===== RECORDS SHOWN =====

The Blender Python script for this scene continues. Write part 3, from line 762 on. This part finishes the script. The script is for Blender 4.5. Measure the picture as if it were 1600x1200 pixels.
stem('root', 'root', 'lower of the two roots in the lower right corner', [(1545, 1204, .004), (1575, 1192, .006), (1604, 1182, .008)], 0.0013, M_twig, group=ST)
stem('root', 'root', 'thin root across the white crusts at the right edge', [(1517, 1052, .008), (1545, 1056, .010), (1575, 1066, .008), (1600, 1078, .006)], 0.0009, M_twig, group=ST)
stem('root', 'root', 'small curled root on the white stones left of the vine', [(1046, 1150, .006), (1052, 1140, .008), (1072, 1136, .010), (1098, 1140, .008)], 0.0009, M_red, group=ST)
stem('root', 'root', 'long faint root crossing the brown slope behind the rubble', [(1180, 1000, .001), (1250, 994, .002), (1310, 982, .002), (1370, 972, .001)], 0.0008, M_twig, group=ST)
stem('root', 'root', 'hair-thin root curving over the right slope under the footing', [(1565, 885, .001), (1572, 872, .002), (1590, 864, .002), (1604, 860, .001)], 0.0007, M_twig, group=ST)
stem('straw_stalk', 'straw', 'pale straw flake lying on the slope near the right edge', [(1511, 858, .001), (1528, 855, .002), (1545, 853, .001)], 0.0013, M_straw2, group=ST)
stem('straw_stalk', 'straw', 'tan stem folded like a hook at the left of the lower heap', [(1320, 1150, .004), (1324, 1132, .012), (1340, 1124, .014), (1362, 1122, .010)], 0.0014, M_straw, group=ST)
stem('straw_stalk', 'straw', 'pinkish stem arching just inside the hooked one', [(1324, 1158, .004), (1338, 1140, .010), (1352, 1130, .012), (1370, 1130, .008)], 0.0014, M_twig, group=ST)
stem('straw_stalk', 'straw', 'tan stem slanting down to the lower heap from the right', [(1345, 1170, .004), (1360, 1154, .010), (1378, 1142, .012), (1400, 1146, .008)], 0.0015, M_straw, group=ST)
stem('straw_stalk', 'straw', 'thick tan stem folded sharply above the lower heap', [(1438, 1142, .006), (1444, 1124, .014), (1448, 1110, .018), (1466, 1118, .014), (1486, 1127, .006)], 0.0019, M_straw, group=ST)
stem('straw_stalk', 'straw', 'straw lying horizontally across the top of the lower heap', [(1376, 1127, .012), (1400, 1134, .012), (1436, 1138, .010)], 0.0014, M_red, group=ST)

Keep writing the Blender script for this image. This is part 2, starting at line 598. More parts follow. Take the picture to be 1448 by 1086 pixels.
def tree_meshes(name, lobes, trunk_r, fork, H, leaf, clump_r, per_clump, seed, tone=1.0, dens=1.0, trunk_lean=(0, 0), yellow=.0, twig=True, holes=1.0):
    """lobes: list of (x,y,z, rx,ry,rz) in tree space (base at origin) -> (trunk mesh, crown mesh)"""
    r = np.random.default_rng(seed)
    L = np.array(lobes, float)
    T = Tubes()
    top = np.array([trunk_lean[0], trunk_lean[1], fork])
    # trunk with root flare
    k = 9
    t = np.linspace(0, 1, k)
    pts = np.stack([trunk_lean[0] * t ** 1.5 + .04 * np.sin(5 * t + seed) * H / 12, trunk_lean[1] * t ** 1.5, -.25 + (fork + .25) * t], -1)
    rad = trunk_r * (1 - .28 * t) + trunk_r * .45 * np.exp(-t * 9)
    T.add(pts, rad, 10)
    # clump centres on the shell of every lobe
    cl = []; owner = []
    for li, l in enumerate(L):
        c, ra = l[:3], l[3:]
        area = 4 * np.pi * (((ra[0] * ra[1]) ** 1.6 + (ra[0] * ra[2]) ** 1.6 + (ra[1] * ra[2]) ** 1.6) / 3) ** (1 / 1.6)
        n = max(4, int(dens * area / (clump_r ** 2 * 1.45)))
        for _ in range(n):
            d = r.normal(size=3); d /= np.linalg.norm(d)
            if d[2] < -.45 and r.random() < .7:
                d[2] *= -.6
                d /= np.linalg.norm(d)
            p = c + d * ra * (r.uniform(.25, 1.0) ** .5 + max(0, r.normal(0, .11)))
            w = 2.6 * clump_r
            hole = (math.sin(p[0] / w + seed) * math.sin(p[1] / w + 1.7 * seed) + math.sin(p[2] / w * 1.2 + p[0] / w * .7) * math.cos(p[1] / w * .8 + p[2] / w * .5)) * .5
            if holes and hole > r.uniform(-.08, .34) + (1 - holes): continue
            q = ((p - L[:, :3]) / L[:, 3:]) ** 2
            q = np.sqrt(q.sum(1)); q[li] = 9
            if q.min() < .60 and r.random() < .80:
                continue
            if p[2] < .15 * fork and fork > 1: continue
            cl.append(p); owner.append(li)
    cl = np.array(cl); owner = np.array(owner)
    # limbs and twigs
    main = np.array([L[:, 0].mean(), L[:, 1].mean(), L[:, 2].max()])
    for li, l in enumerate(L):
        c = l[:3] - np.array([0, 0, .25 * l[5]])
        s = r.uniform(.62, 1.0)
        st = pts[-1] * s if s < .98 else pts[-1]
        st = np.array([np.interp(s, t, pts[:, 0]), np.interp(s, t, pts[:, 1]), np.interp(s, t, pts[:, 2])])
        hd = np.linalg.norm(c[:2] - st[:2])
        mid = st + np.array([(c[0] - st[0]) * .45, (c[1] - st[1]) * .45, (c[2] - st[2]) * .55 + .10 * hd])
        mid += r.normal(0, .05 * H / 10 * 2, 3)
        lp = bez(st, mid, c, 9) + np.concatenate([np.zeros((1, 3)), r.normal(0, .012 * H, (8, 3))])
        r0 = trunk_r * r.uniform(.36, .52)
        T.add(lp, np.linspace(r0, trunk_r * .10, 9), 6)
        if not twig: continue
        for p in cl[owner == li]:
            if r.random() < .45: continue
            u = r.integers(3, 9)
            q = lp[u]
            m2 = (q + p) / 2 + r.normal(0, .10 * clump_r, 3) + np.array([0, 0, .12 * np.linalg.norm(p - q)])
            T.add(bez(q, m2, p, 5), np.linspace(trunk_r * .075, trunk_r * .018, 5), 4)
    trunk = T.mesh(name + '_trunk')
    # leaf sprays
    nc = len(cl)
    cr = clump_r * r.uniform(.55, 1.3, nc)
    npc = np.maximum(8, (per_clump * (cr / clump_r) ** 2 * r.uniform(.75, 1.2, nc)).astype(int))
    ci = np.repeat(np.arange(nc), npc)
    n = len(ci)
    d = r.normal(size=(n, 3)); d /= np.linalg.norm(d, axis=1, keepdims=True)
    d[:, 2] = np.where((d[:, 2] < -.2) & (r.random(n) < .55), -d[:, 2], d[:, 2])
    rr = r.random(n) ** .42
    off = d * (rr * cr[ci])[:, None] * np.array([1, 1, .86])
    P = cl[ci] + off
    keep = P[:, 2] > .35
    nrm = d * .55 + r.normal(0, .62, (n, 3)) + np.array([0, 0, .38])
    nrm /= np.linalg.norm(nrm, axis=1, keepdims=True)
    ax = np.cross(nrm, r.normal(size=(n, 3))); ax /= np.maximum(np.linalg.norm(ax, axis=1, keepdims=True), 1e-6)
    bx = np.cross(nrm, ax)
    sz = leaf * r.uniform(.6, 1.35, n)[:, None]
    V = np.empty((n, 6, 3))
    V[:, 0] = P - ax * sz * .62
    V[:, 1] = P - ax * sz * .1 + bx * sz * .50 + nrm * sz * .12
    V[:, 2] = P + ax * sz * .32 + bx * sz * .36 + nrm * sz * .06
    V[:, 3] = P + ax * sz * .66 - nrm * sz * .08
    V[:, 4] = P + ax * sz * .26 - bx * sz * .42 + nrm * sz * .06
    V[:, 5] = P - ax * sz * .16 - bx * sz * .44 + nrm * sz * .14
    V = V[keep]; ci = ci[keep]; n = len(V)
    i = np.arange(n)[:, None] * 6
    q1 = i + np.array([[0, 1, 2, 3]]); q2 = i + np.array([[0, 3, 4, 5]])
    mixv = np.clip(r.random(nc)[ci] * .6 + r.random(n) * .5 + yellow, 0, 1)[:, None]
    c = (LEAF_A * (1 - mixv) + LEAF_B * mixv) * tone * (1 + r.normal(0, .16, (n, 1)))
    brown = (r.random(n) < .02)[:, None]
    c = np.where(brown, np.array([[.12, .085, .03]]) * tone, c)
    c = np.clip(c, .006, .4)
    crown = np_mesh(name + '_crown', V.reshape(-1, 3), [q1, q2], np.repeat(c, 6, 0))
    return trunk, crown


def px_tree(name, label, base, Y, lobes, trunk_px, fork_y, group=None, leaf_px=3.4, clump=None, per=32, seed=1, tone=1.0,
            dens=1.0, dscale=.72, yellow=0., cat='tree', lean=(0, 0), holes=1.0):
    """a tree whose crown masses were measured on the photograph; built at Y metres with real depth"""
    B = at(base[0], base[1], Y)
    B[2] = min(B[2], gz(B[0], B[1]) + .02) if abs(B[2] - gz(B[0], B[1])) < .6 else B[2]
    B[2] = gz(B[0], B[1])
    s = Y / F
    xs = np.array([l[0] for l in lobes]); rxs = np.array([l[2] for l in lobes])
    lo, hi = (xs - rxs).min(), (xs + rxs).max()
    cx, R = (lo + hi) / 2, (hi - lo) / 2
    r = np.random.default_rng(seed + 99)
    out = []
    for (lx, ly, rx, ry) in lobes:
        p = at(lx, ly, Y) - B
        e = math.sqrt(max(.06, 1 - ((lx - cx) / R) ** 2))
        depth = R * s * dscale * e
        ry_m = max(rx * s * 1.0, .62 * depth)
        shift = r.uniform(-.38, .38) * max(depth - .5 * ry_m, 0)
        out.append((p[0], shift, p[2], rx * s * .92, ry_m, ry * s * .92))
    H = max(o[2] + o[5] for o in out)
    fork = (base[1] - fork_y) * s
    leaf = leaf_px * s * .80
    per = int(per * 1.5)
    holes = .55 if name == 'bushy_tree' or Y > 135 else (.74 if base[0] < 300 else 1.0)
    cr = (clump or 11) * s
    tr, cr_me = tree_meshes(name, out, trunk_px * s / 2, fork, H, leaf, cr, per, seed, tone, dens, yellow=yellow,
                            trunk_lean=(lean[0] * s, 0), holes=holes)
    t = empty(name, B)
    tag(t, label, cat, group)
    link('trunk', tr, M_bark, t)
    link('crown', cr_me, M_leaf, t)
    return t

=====

* **STATED PROBLEM**: Within the entries above, report how many lines include "part", and keep the answer to the number.

* **RESULT OF THE EXERCISE**: 2